Recorded data
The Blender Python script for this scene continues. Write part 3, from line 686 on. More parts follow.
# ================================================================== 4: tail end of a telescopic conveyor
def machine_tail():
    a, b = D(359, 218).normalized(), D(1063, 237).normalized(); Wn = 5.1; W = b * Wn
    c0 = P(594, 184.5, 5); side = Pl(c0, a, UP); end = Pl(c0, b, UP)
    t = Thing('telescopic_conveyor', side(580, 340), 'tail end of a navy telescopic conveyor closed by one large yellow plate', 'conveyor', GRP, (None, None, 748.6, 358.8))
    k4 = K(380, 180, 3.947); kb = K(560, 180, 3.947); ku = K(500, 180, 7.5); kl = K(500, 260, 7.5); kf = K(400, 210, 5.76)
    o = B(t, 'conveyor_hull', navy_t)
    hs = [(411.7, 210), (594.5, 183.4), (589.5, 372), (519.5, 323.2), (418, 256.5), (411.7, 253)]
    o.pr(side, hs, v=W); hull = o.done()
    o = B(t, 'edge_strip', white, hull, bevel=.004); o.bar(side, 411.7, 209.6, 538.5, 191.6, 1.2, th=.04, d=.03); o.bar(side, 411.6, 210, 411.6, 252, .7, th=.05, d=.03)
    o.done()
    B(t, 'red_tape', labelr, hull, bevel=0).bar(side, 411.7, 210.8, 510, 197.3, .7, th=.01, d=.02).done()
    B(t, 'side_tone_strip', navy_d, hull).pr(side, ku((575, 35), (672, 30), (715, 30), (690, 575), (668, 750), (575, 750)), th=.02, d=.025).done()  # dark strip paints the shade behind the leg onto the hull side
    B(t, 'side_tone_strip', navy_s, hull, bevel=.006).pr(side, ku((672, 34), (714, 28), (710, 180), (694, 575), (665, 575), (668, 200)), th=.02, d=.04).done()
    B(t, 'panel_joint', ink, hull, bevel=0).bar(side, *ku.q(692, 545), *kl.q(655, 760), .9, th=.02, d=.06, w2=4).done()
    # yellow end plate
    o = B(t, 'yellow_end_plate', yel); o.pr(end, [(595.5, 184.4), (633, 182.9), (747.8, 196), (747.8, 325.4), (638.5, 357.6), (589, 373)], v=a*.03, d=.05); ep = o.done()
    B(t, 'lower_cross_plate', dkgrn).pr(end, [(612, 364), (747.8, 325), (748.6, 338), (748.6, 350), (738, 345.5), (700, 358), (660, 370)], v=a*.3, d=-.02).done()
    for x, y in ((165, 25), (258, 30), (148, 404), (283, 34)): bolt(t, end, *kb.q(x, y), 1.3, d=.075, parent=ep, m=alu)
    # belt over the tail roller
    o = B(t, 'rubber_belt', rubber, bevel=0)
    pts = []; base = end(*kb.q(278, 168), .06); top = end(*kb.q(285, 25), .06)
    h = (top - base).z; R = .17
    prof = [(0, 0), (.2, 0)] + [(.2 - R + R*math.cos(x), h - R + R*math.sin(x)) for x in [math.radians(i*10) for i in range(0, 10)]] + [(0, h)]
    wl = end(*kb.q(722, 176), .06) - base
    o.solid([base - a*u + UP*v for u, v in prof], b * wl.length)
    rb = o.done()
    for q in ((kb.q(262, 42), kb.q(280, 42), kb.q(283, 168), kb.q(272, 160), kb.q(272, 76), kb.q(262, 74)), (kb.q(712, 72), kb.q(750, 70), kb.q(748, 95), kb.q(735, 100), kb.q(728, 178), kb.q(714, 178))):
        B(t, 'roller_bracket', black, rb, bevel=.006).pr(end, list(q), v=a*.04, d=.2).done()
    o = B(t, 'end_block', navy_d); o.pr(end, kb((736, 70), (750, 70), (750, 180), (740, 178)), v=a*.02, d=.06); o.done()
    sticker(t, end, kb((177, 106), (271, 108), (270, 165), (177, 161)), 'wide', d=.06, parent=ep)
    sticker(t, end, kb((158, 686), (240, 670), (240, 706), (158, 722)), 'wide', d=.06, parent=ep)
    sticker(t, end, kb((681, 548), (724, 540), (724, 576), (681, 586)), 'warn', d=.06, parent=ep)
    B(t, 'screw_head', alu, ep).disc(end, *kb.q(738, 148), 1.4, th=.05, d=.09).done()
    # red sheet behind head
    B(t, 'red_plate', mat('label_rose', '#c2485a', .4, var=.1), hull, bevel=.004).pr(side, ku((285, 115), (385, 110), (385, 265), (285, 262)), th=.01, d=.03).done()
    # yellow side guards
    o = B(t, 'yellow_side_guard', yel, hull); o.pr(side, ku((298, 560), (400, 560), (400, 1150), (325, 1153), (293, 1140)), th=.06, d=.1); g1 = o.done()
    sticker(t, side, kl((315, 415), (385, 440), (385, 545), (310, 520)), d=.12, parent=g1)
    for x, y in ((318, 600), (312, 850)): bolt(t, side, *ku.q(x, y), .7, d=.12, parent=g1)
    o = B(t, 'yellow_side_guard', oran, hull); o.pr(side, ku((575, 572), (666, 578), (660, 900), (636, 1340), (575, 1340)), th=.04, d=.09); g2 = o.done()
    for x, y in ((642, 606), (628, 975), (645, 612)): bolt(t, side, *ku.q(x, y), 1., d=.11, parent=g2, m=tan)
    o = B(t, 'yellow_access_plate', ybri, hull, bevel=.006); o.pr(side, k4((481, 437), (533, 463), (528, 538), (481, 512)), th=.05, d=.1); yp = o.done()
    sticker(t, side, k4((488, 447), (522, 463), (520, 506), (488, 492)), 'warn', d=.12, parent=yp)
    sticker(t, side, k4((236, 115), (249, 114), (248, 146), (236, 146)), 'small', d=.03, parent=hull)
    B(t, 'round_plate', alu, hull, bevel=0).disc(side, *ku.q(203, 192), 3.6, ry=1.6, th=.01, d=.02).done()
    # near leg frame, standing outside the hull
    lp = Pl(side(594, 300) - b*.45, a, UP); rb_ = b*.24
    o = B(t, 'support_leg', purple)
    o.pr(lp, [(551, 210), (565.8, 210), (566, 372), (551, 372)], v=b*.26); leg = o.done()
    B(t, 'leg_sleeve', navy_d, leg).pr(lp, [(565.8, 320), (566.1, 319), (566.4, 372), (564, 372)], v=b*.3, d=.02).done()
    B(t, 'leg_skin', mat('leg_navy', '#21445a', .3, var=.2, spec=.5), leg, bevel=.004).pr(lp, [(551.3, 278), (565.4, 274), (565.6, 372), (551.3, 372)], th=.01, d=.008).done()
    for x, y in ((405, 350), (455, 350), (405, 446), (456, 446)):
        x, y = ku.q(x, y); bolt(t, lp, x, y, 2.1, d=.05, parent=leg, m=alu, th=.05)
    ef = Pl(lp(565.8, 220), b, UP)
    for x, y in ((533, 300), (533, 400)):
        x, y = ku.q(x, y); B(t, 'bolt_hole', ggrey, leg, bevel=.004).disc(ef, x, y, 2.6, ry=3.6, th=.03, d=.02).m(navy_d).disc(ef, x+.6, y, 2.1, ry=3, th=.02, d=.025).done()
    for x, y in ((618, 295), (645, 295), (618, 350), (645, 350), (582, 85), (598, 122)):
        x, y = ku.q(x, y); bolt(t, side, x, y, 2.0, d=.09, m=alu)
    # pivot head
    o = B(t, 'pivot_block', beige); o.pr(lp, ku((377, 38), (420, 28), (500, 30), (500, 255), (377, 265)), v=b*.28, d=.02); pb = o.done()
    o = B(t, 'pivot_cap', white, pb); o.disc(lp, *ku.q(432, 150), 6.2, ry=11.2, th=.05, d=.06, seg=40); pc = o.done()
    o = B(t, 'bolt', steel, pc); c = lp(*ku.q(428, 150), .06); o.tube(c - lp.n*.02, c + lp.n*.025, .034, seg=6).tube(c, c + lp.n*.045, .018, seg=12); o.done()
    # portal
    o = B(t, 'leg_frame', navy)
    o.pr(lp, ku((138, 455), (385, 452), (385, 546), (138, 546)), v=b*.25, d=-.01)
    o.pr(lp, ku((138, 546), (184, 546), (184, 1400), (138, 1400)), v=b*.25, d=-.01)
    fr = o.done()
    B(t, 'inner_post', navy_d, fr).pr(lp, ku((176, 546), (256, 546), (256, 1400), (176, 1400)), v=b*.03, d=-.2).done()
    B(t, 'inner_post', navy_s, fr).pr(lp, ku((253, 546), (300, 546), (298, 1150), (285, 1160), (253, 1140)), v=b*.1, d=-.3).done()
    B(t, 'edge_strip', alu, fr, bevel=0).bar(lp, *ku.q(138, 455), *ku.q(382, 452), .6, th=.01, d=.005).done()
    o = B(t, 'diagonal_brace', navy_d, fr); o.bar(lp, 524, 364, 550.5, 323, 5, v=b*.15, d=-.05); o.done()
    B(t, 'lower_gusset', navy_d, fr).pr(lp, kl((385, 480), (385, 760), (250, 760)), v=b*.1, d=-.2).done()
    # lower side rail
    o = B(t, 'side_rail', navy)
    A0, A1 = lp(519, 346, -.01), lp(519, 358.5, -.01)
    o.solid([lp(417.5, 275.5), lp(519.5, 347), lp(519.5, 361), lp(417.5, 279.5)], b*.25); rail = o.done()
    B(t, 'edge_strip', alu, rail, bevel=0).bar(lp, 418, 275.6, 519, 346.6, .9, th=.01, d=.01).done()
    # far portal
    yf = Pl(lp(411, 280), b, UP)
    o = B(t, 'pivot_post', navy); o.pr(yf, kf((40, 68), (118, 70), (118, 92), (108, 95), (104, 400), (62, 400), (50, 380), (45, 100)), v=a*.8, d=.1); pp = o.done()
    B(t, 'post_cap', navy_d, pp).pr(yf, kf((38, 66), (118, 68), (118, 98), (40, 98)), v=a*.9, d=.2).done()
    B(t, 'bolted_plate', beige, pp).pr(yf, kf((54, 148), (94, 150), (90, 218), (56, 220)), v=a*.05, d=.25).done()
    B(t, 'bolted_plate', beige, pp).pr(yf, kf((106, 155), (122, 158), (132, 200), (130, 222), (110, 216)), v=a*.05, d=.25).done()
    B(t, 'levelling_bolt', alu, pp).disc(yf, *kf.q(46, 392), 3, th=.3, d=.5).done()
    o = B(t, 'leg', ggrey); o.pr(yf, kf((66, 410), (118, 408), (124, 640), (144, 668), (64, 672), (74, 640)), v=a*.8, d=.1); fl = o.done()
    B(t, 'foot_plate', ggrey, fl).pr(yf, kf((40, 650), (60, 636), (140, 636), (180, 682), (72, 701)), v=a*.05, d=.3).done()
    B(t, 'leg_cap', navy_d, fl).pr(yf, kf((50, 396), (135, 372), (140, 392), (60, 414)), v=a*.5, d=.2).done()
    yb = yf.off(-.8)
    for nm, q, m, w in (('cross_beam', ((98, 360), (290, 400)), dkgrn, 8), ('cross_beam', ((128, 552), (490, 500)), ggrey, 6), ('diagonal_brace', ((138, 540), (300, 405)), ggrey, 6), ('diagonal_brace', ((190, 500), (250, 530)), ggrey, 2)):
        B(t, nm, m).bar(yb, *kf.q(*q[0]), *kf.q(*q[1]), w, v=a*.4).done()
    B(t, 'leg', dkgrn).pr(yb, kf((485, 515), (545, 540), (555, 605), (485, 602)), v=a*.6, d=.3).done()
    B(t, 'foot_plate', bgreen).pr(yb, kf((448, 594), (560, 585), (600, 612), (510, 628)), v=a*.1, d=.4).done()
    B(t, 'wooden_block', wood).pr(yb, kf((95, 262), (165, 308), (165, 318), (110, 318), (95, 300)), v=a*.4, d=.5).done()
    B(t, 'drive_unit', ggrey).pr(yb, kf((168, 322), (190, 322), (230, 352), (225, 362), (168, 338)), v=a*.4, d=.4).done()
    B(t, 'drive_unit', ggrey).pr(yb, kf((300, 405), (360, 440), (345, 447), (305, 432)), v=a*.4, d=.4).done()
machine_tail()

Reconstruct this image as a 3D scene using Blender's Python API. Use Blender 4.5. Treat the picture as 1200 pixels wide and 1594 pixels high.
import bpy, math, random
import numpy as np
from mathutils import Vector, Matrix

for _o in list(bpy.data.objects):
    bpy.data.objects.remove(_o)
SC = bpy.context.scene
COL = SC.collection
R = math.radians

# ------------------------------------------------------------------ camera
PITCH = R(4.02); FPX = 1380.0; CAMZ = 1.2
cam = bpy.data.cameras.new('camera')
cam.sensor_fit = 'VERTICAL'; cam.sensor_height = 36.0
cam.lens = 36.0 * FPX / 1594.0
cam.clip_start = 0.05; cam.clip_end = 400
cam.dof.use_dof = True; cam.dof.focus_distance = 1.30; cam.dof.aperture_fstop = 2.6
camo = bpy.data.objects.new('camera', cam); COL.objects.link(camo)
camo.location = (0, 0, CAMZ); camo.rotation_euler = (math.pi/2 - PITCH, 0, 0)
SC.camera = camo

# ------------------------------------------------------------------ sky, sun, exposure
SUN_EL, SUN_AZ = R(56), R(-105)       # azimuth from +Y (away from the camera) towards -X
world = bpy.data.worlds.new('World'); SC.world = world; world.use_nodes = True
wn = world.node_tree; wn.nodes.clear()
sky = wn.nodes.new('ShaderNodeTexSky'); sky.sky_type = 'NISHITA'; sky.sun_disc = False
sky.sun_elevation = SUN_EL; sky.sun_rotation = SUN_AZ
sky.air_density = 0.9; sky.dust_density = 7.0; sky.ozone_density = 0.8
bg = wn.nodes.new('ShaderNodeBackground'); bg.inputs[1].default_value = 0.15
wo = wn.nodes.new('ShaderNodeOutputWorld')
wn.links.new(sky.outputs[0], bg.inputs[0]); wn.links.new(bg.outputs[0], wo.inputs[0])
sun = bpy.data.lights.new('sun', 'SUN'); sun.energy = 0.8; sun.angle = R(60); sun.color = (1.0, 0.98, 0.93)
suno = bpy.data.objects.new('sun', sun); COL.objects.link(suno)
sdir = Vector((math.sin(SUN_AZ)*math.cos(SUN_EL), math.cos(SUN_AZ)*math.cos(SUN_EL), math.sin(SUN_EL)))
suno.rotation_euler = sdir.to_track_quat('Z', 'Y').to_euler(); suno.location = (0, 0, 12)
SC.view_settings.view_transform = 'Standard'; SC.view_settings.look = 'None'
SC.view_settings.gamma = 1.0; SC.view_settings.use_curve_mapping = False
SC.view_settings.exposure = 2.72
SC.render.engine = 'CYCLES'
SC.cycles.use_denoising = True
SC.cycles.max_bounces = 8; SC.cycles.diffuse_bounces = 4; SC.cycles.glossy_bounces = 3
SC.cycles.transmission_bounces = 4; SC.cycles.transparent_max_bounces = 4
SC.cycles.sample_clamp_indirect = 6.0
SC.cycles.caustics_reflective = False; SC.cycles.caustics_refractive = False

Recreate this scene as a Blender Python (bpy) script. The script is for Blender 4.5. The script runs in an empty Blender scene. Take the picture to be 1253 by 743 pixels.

■ Exercise task
Lines that hold "pixels" are the ones to copy; find all of them.

■ Task output
Reconstruct this image as a 3D scene using Blender's Python API. Use Blender 4.5. Treat the picture as 1200 pixels wide and 1594 pixels high.
Recreate this scene as a Blender Python (bpy) script. The script is for Blender 4.5. The script runs in an empty Blender scene. Take the picture to be 1253 by 743 pixels.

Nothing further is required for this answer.